_Objective_. Reproduce the listing exactly and skip over any pictures.
▬▬▬▬▬▬▬▬▬▬
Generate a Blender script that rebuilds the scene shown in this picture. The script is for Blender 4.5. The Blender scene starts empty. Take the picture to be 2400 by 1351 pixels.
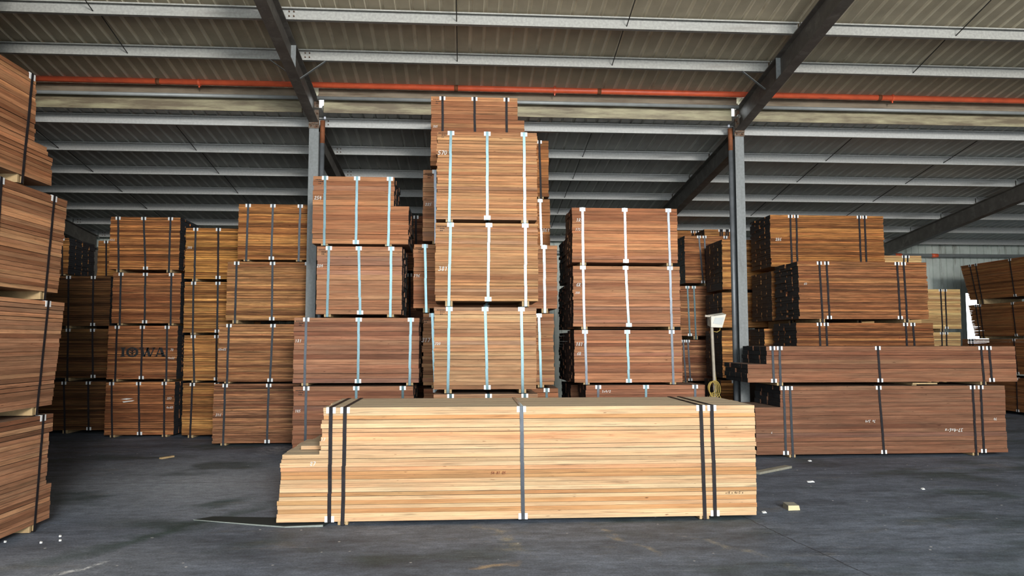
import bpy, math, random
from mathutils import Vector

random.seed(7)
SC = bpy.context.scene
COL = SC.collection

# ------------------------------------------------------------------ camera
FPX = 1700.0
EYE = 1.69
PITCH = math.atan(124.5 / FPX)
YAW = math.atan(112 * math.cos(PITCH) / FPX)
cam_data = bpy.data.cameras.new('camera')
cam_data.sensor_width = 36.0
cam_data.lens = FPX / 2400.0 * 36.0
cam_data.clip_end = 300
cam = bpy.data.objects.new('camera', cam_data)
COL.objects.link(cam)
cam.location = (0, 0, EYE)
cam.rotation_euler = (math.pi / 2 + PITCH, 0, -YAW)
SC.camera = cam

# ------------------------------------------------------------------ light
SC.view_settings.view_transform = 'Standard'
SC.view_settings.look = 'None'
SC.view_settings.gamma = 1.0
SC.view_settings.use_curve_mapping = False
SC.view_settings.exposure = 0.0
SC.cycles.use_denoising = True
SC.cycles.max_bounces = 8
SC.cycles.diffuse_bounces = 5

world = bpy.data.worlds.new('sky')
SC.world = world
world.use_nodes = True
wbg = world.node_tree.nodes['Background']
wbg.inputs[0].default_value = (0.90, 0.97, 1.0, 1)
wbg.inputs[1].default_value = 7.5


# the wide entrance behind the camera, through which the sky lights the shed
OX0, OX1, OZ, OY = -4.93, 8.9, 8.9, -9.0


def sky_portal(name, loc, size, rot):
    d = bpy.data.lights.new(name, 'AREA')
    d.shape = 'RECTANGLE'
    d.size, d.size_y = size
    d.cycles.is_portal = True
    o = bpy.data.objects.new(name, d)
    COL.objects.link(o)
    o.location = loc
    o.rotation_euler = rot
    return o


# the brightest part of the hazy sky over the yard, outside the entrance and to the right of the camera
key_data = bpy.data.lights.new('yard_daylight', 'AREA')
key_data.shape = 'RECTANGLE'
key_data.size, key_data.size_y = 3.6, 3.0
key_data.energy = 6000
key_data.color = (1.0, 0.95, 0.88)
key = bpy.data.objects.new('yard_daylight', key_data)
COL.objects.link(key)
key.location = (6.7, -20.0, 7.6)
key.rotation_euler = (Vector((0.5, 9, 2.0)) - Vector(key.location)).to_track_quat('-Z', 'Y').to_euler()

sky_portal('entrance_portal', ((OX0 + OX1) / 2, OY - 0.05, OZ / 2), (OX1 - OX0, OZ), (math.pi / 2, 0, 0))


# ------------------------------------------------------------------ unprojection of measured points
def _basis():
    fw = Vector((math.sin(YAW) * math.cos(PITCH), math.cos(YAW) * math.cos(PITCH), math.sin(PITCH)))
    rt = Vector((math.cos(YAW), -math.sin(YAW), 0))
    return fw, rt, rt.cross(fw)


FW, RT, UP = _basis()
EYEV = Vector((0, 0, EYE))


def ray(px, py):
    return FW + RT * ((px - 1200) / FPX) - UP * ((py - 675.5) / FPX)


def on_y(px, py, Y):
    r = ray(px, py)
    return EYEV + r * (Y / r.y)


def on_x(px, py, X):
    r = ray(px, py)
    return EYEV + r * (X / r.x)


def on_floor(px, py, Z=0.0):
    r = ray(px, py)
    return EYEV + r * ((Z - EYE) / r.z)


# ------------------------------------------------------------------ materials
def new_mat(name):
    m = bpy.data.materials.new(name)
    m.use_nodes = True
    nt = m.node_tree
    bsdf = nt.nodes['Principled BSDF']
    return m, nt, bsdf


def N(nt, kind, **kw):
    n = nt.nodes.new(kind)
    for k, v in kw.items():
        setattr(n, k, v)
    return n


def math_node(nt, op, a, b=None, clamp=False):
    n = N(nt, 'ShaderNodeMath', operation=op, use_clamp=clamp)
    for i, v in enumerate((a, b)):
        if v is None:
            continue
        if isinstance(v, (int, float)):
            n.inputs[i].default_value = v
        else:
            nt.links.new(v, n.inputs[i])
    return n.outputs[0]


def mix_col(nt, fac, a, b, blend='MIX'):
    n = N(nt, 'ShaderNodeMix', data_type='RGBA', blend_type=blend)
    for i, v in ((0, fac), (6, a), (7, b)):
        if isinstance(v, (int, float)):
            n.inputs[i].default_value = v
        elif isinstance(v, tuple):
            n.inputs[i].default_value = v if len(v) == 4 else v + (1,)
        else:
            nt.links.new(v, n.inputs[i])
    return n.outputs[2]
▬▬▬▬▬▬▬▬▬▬
_Problem solution_.
Generate a Blender script that rebuilds the scene shown in this picture. The script is for Blender 4.5. The Blender scene starts empty. Take the picture to be 2400 by 1351 pixels.
import bpy, math, random
from mathutils import Vector

random.seed(7)
SC = bpy.context.scene
COL = SC.collection

# ------------------------------------------------------------------ camera
FPX = 1700.0
EYE = 1.69
PITCH = math.atan(124.5 / FPX)
YAW = math.atan(112 * math.cos(PITCH) / FPX)
cam_data = bpy.data.cameras.new('camera')
cam_data.sensor_width = 36.0
cam_data.lens = FPX / 2400.0 * 36.0
cam_data.clip_end = 300
cam = bpy.data.objects.new('camera', cam_data)
COL.objects.link(cam)
cam.location = (0, 0, EYE)
cam.rotation_euler = (math.pi / 2 + PITCH, 0, -YAW)
SC.camera = cam

# ------------------------------------------------------------------ light
SC.view_settings.view_transform = 'Standard'
SC.view_settings.look = 'None'
SC.view_settings.gamma = 1.0
SC.view_settings.use_curve_mapping = False
SC.view_settings.exposure = 0.0
SC.cycles.use_denoising = True
SC.cycles.max_bounces = 8
SC.cycles.diffuse_bounces = 5

world = bpy.data.worlds.new('sky')
SC.world = world
world.use_nodes = True
wbg = world.node_tree.nodes['Background']
wbg.inputs[0].default_value = (0.90, 0.97, 1.0, 1)
wbg.inputs[1].default_value = 7.5


# the wide entrance behind the camera, through which the sky lights the shed
OX0, OX1, OZ, OY = -4.93, 8.9, 8.9, -9.0


def sky_portal(name, loc, size, rot):
    d = bpy.data.lights.new(name, 'AREA')
    d.shape = 'RECTANGLE'
    d.size, d.size_y = size
    d.cycles.is_portal = True
    o = bpy.data.objects.new(name, d)
    COL.objects.link(o)
    o.location = loc
    o.rotation_euler = rot
    return o


# the brightest part of the hazy sky over the yard, outside the entrance and to the right of the camera
key_data = bpy.data.lights.new('yard_daylight', 'AREA')
key_data.shape = 'RECTANGLE'
key_data.size, key_data.size_y = 3.6, 3.0
key_data.energy = 6000
key_data.color = (1.0, 0.95, 0.88)
key = bpy.data.objects.new('yard_daylight', key_data)
COL.objects.link(key)
key.location = (6.7, -20.0, 7.6)
key.rotation_euler = (Vector((0.5, 9, 2.0)) - Vector(key.location)).to_track_quat('-Z', 'Y').to_euler()

sky_portal('entrance_portal', ((OX0 + OX1) / 2, OY - 0.05, OZ / 2), (OX1 - OX0, OZ), (math.pi / 2, 0, 0))


# ------------------------------------------------------------------ unprojection of measured points
def _basis():
    fw = Vector((math.sin(YAW) * math.cos(PITCH), math.cos(YAW) * math.cos(PITCH), math.sin(PITCH)))
    rt = Vector((math.cos(YAW), -math.sin(YAW), 0))
    return fw, rt, rt.cross(fw)


FW, RT, UP = _basis()
EYEV = Vector((0, 0, EYE))


def ray(px, py):
    return FW + RT * ((px - 1200) / FPX) - UP * ((py - 675.5) / FPX)


def on_y(px, py, Y):
    r = ray(px, py)
    return EYEV + r * (Y / r.y)


def on_x(px, py, X):
    r = ray(px, py)
    return EYEV + r * (X / r.x)


def on_floor(px, py, Z=0.0):
    r = ray(px, py)
    return EYEV + r * ((Z - EYE) / r.z)


# ------------------------------------------------------------------ materials
def new_mat(name):
    m = bpy.data.materials.new(name)
    m.use_nodes = True
    nt = m.node_tree
    bsdf = nt.nodes['Principled BSDF']
    return m, nt, bsdf


def N(nt, kind, **kw):
    n = nt.nodes.new(kind)
    for k, v in kw.items():
        setattr(n, k, v)
    return n


def math_node(nt, op, a, b=None, clamp=False):
    n = N(nt, 'ShaderNodeMath', operation=op, use_clamp=clamp)
    for i, v in enumerate((a, b)):
        if v is None:
            continue
        if isinstance(v, (int, float)):
            n.inputs[i].default_value = v
        else:
            nt.links.new(v, n.inputs[i])
    return n.outputs[0]


def mix_col(nt, fac, a, b, blend='MIX'):
    n = N(nt, 'ShaderNodeMix', data_type='RGBA', blend_type=blend)
    for i, v in ((0, fac), (6, a), (7, b)):
        if isinstance(v, (int, float)):
            n.inputs[i].default_value = v
        elif isinstance(v, tuple):
            n.inputs[i].default_value = v if len(v) == 4 else v + (1,)
        else:
            nt.links.new(v, n.inputs[i])
    return n.outputs[2]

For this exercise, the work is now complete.